O tratamento dispensado ao menor deve ser o mesmo, independentemente de quem tenha a sua guarda ou de seus progenitores estarem juntos. Claramente, não funciona desse modo. Se o casal está junto e declara separadamente, o menor é dependente de um deles, que fará jus à dedução dos R$ 2.275,08 por ano, enquanto o outro nada tem a deduzir, a despeito da probabilidade de que ambos incorram em gastos com o menor.

Por outro lado, se o casal está separado, cria-se tal heterogeneidade fiscal injustificada entre eles, na linha do argumentado pelo ministro Barroso. Contudo, deixou-se de apreciar que a não tributação das pensões cria um efeito colateral relevante.

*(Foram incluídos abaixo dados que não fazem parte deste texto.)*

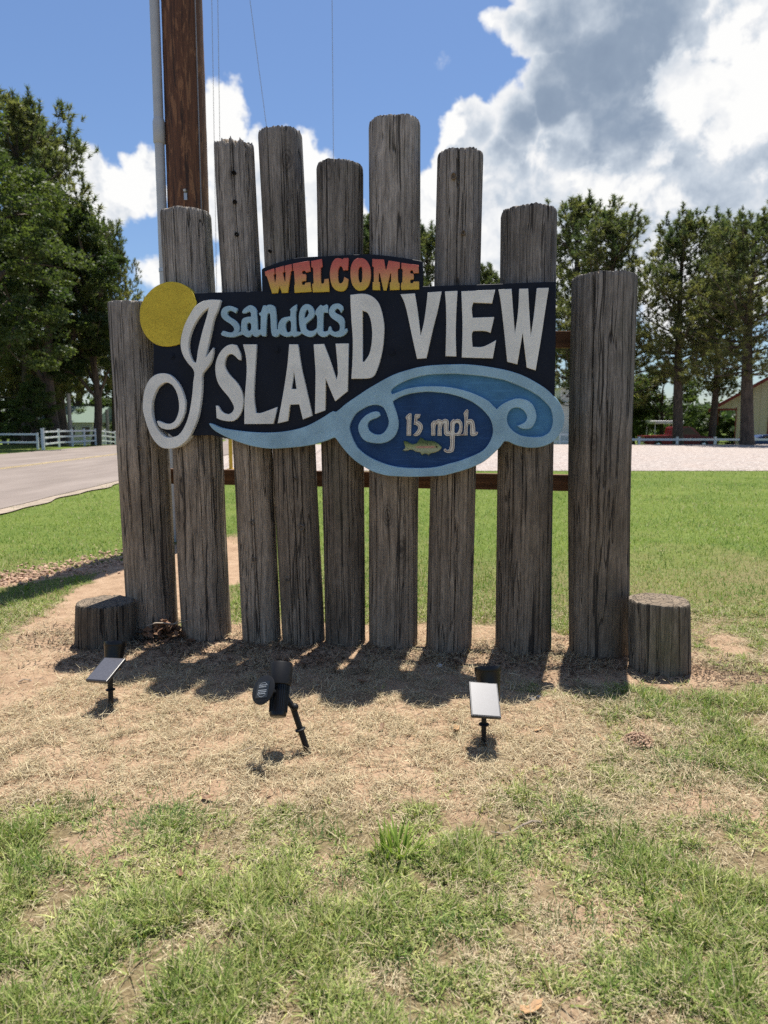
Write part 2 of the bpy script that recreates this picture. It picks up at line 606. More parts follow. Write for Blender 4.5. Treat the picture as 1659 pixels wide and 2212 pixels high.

Isso porque se, além da dedução integral, o recebimento de pensão não for tributado, chega-se à conclusão exótica de que a política fiscal estimulará o divórcio, já que a economia tributária proporcionada pelas despesas com dependentes assim será maior. Dessa maneira, a decisão resolve, talvez, o problema da isonomia entre homens e mulheres, mas aprofunda a desigualdade entre divorciados e casados.

Embora reconheçamos que o argumento da compatibilidade com o conceito de renda prospere e constitua ratio decidendi, entendemos que essa é uma das poucas situações em que o obiter dictum cumpre uma finalidade genuinamente proveitosa, ao representar um pronunciamento explícito da Corte Constitucional com relação a uma das controvérsias mais sensíveis envolvendo tributação, gênero e família, conferindo evidência aos sérios problemas da legislação do Imposto de Renda.

O Plenário, que julga a questão nesse momento, ainda pode beneficiar a discussão com aprofundamentos pertinentes sobre a capacidade contributiva em representação e impactos sobre a tributação da família à luz da neutralidade, ao lado da questão de gênero.